Jacopo Pontormo (1494-1557). 1995 marque un tournant dans l'oeuvre de Bill Viola. L'installation son et vidéo qu'il créée cette année-là, « The Greeting », fait pour la première fois explicitement référence à un tableau de la Renaissance, « La visitation » de Pontormo (1528-1529), un peintre maniériste du 16ème siècle. Depuis, l'oeuvre de Viola superpose à son habituelle saisie de l'univers environnant des mises en scène inspirées d'oeuvres des maîtres anciens et de la Renaissance italienne.
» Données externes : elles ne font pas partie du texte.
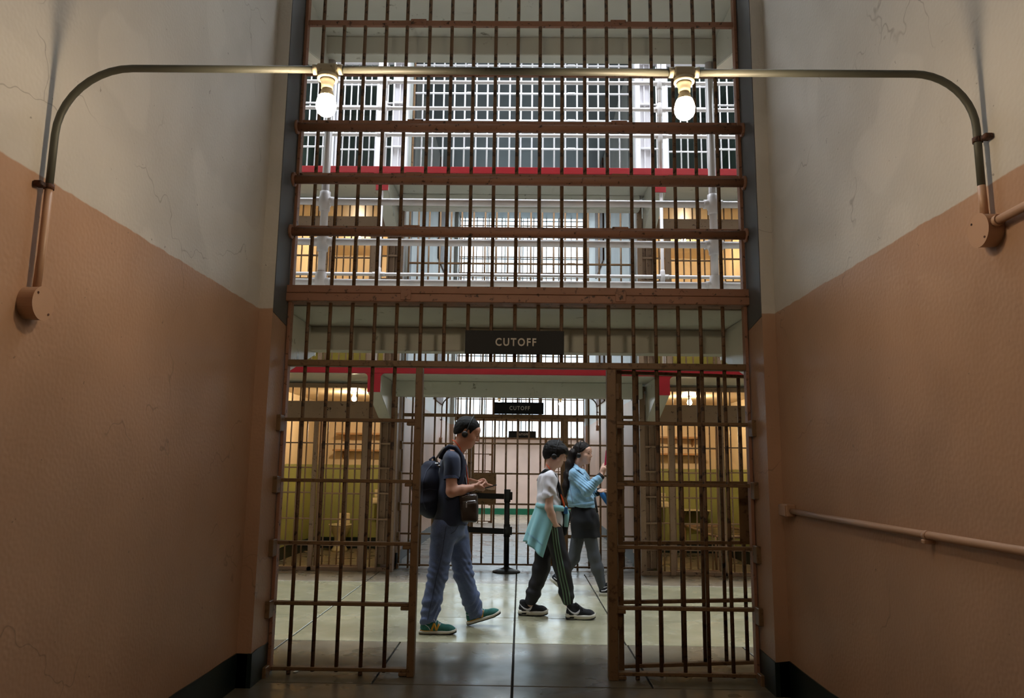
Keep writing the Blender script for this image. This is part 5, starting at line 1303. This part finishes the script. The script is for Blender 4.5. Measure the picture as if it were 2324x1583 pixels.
    def jk(x, y, z):
        t = (x-elR[0])*dA[0]+(z-elR[2])*dA[2]; near = np.exp(-((x-elR[0])**2+(z-elR[2])**2)/0.03)
        return 0.0055*near*np.sin(70*t+14*np.sin(9*x+11*z)+12*z) + 0.004*np.sin(38*x-26*z+3*np.sin(10*y)) + 0.003*np.sin(60*z+20*x)
    F.folds(jk)
    jm = F.mesh('denim_jacket', None, 1); jk_ = link('denim_jacket', jm, M_denim2, root); jt = bvh(jm)
    a8 = lambda x, y: (at(x, y, 8.03)[0], at(x, y, 8.03)[2])
    link('hem_band', ribbon(jt, [a8(1292, 1149), a8(1310, 1146), a8(1335, 1143), a8(1350, 1141)], 0.034, 0.001, 30, thick=0.003).mesh('band'), M_denim2, jk_)
    link('collar', ribbon(jt, [a8(1301, 1053), a8(1308, 1059), a8(1318, 1066), a8(1326, 1073)], 0.045, 0.006, 24, thick=0.006).mesh('collar'), M_denim2, jk_)
    link('chest_seam', ribbon(jt, [a8(1288, 1092), a8(1298, 1090), a8(1304, 1088)], 0.004, 0.0008, 14).mesh('seam'), M_jeans, jk_)
    link('back_seam', ribbon(jt, [a8(1292, 1075), a8(1295, 1110), a8(1300, 1142)], 0.004, 0.0008, 20).mesh('seam'), M_jeans, jk_)
    for b, c in ((elR, wrR), (elL, wrL)):
        MB().tube([Vector(b*0.24+c*0.76), Vector(b*0.12+c*0.88), Vector(b*-0.02+c*1.02)], 0.043, 20, True, [0.043, 0.041, 0.037]).obj('black_cuff', M_belt, jk_)
    hR = at(1360, 1350, 8.09); hR[2] = 0.0; shoe(root, foot_matrix(hR, None, 0), 0.255, 'skate')
    # trailing shoe up on its toes
    toe = at(1278, 1340, 8.33); toe[2] = 0.0
    M_ = Matrix.Translation(Vector(toe)) @ Matrix.Rotation(math.radians(38), 4, 'Y') @ Matrix.Translation((-0.185, 0, 0))
    shoe(root, M_, 0.255, 'skate')
    headphones(o, R, s*1.04, 'black on-ear headphones worn by the woman in the denim jacket', -0.1)
    ph = empty('mobile_phone', at(1375, 1060, 7.97), 'phone in a bright pink case held up by the woman', 'phone')
    c = at(1377, 1038, 7.98); P_ = Matrix.Translation(Vector(c)) @ Matrix.Rotation(math.radians(-24), 4, 'Z') @ Matrix.Rotation(math.radians(6), 4, 'Y')
    q = MB().box(-0.006, 0.005, -0.038, 0.038, -0.078, 0.078, 0.004, 2).mesh('case'); q.transform(P_); link('phone_case', q, M_pink, ph)
    q = MB().box(-0.0072, -0.0061, -0.034, 0.034, -0.073, 0.073, 0.0003).mesh('screen'); q.transform(P_); link('phone_screen', q, M_screen, ph)
    bt = empty('drink_bottle', at(1376, 1128, 8.24), 'small blue bottle in the lower hand of the woman in denim', 'bottle')
    c = at(1372, 1127, 8.26); P_ = Matrix.Translation(Vector(c)) @ Matrix.Rotation(math.radians(-35), 4, 'Y')
    MB().lathe([(0, -0.085), (0.030, -0.085), (0.033, -0.078), (0.033, 0.04), (0.024, 0.06), (0.014, 0.07), (0.014, 0.08), (0, 0.08)], 20, P_).obj('bottle_body', M_bottle, bt)
    MB().lathe([(0, 0.0805), (0.016, 0.0805), (0.016, 0.095), (0, 0.095)], 16, P_).obj('bottle_cap', M_sole, bt)
    lf = empty('leaflet', at(1400, 1108, 8.25), 'folded colourful leaflet held out by the woman, right of the gate post', 'leaflet')
    c = at(1396, 1108, 8.25)
    MB().prism([(c[0]-0.08, c[2]-0.012), (c[0]+0.068, c[2]-0.022), (c[0]+0.05, c[2]+0.03), (c[0]-0.08, c[2]+0.02)], 1, c[1]-0.0015, c[1]+0.0015).obj('page', M_paper, lf)
    MB().prism([(c[0]+0.01, c[2]-0.016), (c[0]+0.05, c[2]+0.012), (c[0]+0.045, c[2]+0.027), (c[0]+0.01, c[2]+0.022)], 1, c[1]-0.0025, c[1]-0.0016).obj('picture', M_bottle, lf)
    MB().prism([(c[0]+0.012, c[2]-0.017), (c[0]+0.045, c[2]-0.018), (c[0]+0.036, c[2]-0.003)], 1, c[1]-0.0027, c[1]-0.0016).obj('picture', M_gold, lf)
    sb = empty('purse_strap', at(1353, 1150, 8.0), 'black purse strap tail hanging at the front of the woman', 'strap')
    MB().tube([Vector(at(1350, 1128, 8.05)), Vector(at(1353, 1148, 8.03)), Vector(at(1356, 1162, 8.03))], 0.011, 8).obj('strap', M_belt, sb)
build_woman()
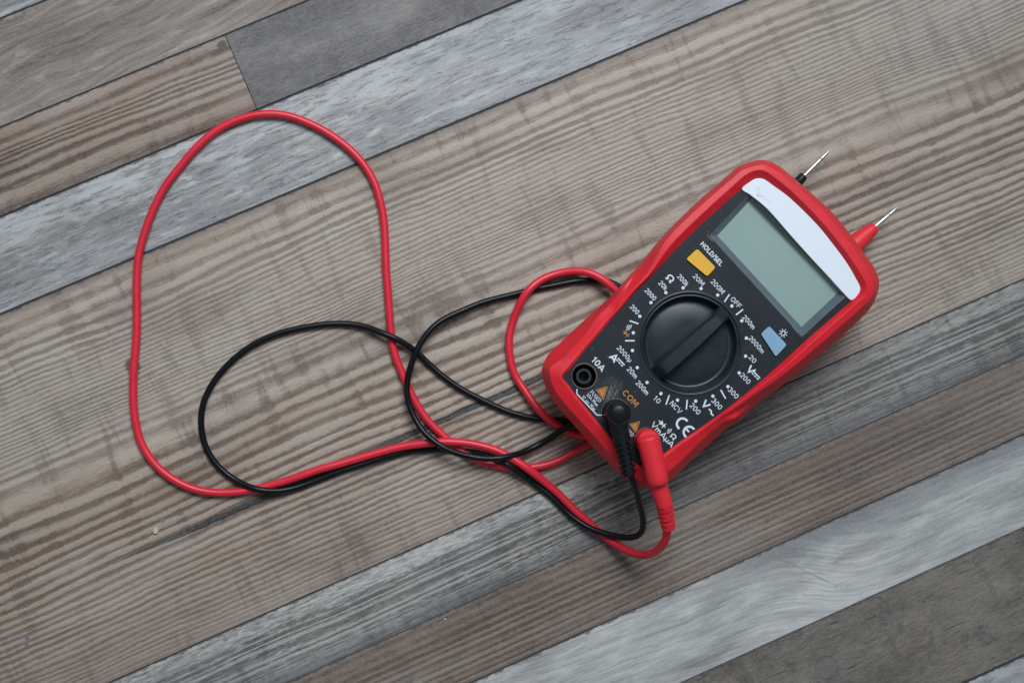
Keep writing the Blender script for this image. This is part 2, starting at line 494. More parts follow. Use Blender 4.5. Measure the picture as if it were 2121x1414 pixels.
MATS = [m_gap, m_wide, m_coarse, m_fleck, m_lines, m_blue, m_char, m_umber, m_pale, m_swirl]
ENDU = uvw(500, 152)[0]
rows = []      # (v top, v bottom, [(u0,u1,mat,uoff)], gap below)
UL = 7000.0
rows += [(V0 + 205, V0, [(-UL, UL, 9, 0)], 2.6),
         (V0, V1, [(-UL, ENDU, 2, 0), (ENDU, UL, 6, 0)], 3.8),
         (V1, V2, [(-UL, UL, 5, 0)], 4.2),
         (V2, V3, [(-UL, UL, 1, 0)], 2.4),
         (V3, V4, [(-UL, UL, 3, 0)], 0.7),
         (V4, V5, [(-UL, UL, 4, 0)], 2.2),
         (V5, V6, [(-UL, UL, 8, 0)], 0.9),
         (V6, V7, [(-UL, UL, 7, 0)], 5.0)]
v = V7; cyc = [5, 2, 4, 8, 6, 3, 9]
for i in range(26):
    w = [190, 205, 168, 210][i % 4]
    rows.append((v, v - w, [(-UL, UL, cyc[i % 7], 900 * (i + 1))], 3.0)); v -= w
v = V0 + 205
for i in range(26):
    w = [200, 180, 205, 168][i % 4]
    rows.append((v + w, v, [(-UL, UL, cyc[(i * 3) % 7], -1100 * (i + 1))], 3.0)); v += w

def build_floor():
    vs_, fs, mi, uvs = [], [], [], []
    cu, su = math.cos(GA), math.sin(GA)
    def W(u, v, z): return ((u * cu - v * su) * K, (u * su + v * cu) * K, z)
    gap_above = 3.0
    srt = sorted(rows, key=lambda r: -r[0])
    for (vt, vb, segs, gp) in srt:
        for (u0, u1, mt, uo) in segs:
            ga, gb = gap_above / 2, gp / 2
            a0 = u0 if u0 <= -UL else u0 + 0.9
            a1 = u1 if u1 >= UL else u1 - 0.9
            e = 1.0; zt, zb = 0.0, -0.0006
            # long boards are cut in strips so the top has enough vertices to shade well
            o = len(vs_)
            prof = [(vt - ga, zb), (vt - ga - 0.05, -0.00018), (vt - ga - e, zt), (vb + gb + e, zt), (vb + gb + 0.05, -0.00018), (vb + gb, zb)]
            for (pv, pz) in prof:
                for uu in (a0, a1): vs_.append(W(uu, pv, pz)); uvs.append((uu + uo, vt - pv))
            for k in range(5):
                fs.append((o + 2*k, o + 2*k + 2, o + 2*k + 3, o + 2*k + 1)); mi.append(mt)
            fs.append(tuple(o + 2*k for k in range(6))); mi.append(mt)
            fs.append(tuple(o + 2*k + 1 for k in range(6))); mi.append(mt)
        gap_above = gp
    o = len(vs_); vtop = srt[0][0]; vbot = srt[-1][1]
    for (uu, vv) in ((-UL, vtop), (-UL, vbot), (UL, vbot), (UL, vtop)):
        vs_.append(W(uu, vv, -0.0005)); uvs.append((uu, vv))
    fs.append((o, o+1, o+2, o+3)); mi.append(0)
    me = bpy.data.meshes.new('floor'); me.from_pydata(vs_, [], fs); me.update()
    for m_ in MATS: me.materials.append(m_)
    ul = me.uv_layers.new(name='UVMap')
    for p in me.polygons:
        p.material_index = mi[p.index]
        for li in p.loop_indices: ul.data[li].uv = uvs[me.loops[li].vertex_index]
    ob = bpy.data.objects.new('floor', me); COL.objects.link(ob)
    tag(ob, kind='structure')
build_floor()

# ---------------------------------------------------------------- object materials
def plastic(name, col, rough, spec=0.5, mottled=0.06, bump=0.00002, bscale=2500, dust=0.0, dustcol=(0.5, 0.48, 0.45, 1), coat=0.0):
    g = G(name); o = g.objc()
    a = g.noise(o, 4, 0.6, 0, 90.0)
    dark = tuple(c * (1 - mottled * 2) for c in col[:3]) + (1,)
    c = g.mix(g.rng(a, 0.35, 0.65), dark, col)
    if dust:
        d = g.noise(o, 5, 0.7, 0.6, 160.0)
        c = g.mix(g.rng(d, 0.50, 0.78, 0.0, dust), c, dustcol)
        f = g.noise(o, 1, 0.5, 0, 1400.0)
        c = g.mix(g.rng(f, 0.76, 0.80, 0.0, min(1, dust * 4)), c, dustcol)
    n = g.noise(o, 2, 0.6, 0, bscale); g.bump(n, bump)
    r = g.add(rough - 0.08, g.mul(a, 0.16))
    m_ = g.out(c, r, spec)
    if coat: g.b.inputs['Coat Weight'].default_value = coat; g.b.inputs['Coat Roughness'].default_value = 0.25
    return m_
RED = (0.70, 0.013, 0.027, 1)
m_red = plastic('red_rubber', RED, 0.46, 0.38, 0.05, 0.00005, 1800, 0.12, (0.50, 0.16, 0.17, 1))
m_redplug = plastic('red_plug_rubber', (0.74, 0.024, 0.042, 1), 0.46, 0.4, 0.04, 0.00003, 2200, 0.06, (0.16, 0.03, 0.04, 1))
m_redcable = plastic('red_cable', (0.67, 0.020, 0.044, 1), 0.36, 0.45, 0.05, 0.00002, 1800, 0.06, (0.30, 0.03, 0.05, 1))
m_blk = plastic('black_plastic', (0.006, 0.009, 0.012, 1), 0.38, 0.22, 0.1, 0.00002, 3000, 0.05, (0.20, 0.18, 0.16, 1))
m_blkcable = plastic('black_cable', (0.004, 0.006, 0.009, 1), 0.30, 0.25, 0.1, 0.00002, 2000, 0.03, (0.1, 0.1, 0.1, 1))
m_white = plastic('white_plastic', (0.78, 0.83, 0.90, 1), 0.38, 0.5, 0.01, 0.00001, 2500)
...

Andrei Tarkovski (1932 – 1986). Les images de ce cinéaste soviétique de l'après-guerre, considéré comme l'un des maîtres du 7ème art, ont imprégné l'enfance du vidéaste, à côté de celles de Stanley Kubrick. Ses films baignés de mysticisme sont conçus comme des territoires temporels qui mettent en scène le déchirement humain entre le spirituel et le matériel, la nature et le social, l'histoire et l'individu.


Sa vie en bref

1951 Il naît à Flushing (Etat de New York), aux Etats-Unis

1970 Il commence à travailler avec la vidéo au département d'art de la Syracuse University

1974 Il fait sa première grande exposition à « The kitchen », à New York

1983 La France découvre Viola à la grande expo que lui consacre le Musée d'Art Moderne de la Ville de Paris

1995 Il représente les Etats-Unis à la 46ème Biennale de Venise

2005 Il crée des vidéos qui servent de décor pour le «Tristan et Isolde » mis en scène par Peter Sellars à l'Opéra Bastille.